Cabinet Boosts POWERGRID Investment Limit
New Delhi: In a significant move aimed at strengthening India’s power transmission network, the Cabinet Committee on Economic Affairs (CCEA) has approved enhanced financial delegation for POWERGRID under existing guidelines applicable to Maharatna Central Public Sector Enterprises (CPSEs). The decision increases the company’s permissible equity investment limit in each subsidiary from ₹5,000 crore to ₹7,500 crore, while retaining the overall cap of 15% of the company’s net worth.
This policy shift is expected to accelerate investments in large-scale transmission projects and reinforce India’s push toward clean energy expansion.
POWERGRID, the country’s largest and most experienced power transmission service provider, will now have greater flexibility to invest in its subsidiaries. By raising the per-subsidiary investment ceiling, the government has effectively empowered the company to undertake more capital-intensive projects without procedural delays.
Importantly, the overall investment cap of 15% of net worth remains unchanged, ensuring financial prudence while enabling operational expansion.
The enhanced delegation comes at a crucial time, as India aims to achieve 500 GW of installed capacity from non-fossil fuel sources. A robust transmission network is essential for evacuating renewable energy generated from solar, wind, and other clean sources, often located far from consumption centers.
With increased investment capacity, POWERGRID will be better positioned to develop the transmission corridors required to integrate renewable energy into the national grid efficiently.
The approval also allows POWERGRID to compete for and execute technologically advanced and capital-heavy projects, including Ultra High Voltage Alternating Current (UHVAC) and High Voltage Direct Current (HVDC) transmission systems. These high-capacity networks are vital for long-distance power transfer with minimal losses.

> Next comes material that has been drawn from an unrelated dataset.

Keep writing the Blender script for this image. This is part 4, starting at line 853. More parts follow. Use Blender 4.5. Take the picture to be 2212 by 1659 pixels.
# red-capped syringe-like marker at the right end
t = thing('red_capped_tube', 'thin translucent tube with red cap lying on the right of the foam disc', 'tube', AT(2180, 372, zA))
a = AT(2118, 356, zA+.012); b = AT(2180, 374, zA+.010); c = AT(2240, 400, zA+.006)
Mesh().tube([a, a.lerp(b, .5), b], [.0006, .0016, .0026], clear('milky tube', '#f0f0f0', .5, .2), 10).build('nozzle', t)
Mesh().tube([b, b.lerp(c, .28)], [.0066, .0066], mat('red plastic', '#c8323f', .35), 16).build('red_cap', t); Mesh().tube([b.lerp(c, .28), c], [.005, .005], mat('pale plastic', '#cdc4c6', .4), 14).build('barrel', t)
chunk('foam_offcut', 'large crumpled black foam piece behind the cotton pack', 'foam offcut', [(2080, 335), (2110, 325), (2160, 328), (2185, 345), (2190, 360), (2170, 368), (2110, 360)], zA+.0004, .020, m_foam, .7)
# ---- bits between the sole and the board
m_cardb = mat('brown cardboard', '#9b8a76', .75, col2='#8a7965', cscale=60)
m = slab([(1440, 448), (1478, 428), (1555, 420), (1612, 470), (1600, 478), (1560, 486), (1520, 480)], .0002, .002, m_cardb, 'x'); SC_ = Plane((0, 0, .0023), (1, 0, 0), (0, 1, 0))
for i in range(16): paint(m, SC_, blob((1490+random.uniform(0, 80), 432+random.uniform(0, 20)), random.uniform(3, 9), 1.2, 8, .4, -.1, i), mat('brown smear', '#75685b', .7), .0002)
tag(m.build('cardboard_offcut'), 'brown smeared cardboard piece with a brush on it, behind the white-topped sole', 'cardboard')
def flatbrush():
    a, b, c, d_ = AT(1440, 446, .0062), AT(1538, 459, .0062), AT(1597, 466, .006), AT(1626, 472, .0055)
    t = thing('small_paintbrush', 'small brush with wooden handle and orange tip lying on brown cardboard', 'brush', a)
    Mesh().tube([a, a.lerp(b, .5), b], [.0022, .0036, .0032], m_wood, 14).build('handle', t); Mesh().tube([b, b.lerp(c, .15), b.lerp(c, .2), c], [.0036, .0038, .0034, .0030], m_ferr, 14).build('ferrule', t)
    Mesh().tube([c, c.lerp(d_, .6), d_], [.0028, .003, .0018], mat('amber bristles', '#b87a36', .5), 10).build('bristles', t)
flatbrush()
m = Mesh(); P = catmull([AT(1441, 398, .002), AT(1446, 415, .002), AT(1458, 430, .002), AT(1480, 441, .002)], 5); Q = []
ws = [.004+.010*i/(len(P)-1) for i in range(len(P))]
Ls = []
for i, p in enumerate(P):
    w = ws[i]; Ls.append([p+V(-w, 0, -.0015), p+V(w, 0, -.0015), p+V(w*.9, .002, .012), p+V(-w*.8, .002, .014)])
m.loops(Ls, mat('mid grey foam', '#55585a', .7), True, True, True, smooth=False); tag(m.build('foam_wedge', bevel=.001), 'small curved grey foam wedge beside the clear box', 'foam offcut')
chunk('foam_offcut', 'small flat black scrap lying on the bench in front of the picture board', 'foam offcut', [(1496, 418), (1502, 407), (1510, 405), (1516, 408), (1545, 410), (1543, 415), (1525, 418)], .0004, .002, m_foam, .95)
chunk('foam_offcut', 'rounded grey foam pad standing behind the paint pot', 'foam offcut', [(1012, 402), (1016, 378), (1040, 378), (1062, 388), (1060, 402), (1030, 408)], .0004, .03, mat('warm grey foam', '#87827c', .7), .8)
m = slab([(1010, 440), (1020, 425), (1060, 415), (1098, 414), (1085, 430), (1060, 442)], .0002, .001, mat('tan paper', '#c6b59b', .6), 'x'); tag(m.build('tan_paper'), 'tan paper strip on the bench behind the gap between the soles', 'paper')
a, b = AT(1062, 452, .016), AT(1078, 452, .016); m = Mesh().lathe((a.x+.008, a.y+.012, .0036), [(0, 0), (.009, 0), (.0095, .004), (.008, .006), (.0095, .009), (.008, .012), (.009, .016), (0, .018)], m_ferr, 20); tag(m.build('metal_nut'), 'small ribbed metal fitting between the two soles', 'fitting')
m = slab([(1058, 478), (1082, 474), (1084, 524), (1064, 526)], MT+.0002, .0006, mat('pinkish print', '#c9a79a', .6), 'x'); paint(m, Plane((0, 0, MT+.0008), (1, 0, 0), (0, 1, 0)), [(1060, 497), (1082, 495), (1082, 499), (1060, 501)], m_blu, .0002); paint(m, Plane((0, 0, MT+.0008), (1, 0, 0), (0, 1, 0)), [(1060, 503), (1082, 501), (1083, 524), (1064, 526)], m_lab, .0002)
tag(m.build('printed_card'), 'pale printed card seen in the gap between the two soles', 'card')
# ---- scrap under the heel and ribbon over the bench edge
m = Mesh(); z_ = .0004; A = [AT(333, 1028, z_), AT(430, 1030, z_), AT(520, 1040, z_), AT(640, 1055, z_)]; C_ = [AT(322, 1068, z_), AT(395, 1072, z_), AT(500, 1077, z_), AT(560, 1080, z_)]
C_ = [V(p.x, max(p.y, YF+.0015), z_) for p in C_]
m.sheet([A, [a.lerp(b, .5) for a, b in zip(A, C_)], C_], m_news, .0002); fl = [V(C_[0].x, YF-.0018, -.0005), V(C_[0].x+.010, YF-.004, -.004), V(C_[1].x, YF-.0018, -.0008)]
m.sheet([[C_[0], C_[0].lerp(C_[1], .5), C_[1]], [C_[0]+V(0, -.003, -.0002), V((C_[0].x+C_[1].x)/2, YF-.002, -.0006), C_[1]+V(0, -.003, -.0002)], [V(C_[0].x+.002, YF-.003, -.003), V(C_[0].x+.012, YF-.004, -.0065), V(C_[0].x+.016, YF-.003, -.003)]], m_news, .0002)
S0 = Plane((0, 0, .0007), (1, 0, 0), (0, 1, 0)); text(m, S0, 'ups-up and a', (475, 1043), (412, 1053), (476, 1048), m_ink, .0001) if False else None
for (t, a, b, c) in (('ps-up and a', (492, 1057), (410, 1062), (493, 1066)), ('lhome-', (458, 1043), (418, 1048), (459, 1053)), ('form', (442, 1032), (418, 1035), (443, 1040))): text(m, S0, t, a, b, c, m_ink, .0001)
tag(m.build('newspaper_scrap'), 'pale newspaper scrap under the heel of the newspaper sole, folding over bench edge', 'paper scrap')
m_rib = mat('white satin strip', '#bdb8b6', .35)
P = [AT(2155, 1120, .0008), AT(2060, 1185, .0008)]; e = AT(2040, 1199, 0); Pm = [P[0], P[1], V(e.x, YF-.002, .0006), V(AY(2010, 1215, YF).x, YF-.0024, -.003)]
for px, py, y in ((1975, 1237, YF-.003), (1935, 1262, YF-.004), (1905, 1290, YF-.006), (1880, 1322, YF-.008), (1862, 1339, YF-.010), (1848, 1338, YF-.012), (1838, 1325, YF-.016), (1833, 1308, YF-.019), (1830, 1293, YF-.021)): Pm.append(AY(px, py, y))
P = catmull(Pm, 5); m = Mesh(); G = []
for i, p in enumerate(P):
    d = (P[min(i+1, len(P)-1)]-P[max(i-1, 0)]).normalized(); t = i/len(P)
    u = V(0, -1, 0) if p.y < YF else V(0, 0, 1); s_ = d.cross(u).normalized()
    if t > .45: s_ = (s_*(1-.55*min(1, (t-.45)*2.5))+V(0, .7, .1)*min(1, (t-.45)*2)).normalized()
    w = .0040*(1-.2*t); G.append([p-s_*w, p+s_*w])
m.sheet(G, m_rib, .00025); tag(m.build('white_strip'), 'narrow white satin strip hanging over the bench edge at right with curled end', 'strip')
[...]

Additionally, the move is expected to enhance competition in Tariff-Based Competitive Bidding (TBCB) processes for major transmission projects. Broader participation typically improves price discovery, leading to more cost-effective infrastructure development.
By strengthening competition and enabling larger investments, the government aims to ensure reliable, affordable, and clean energy access for consumers. Efficient transmission infrastructure not only supports renewable integration but also stabilizes the grid and reduces overall system costs.
This decision reflects the government’s commitment to accelerating energy transition while maintaining financial discipline within public sector enterprises.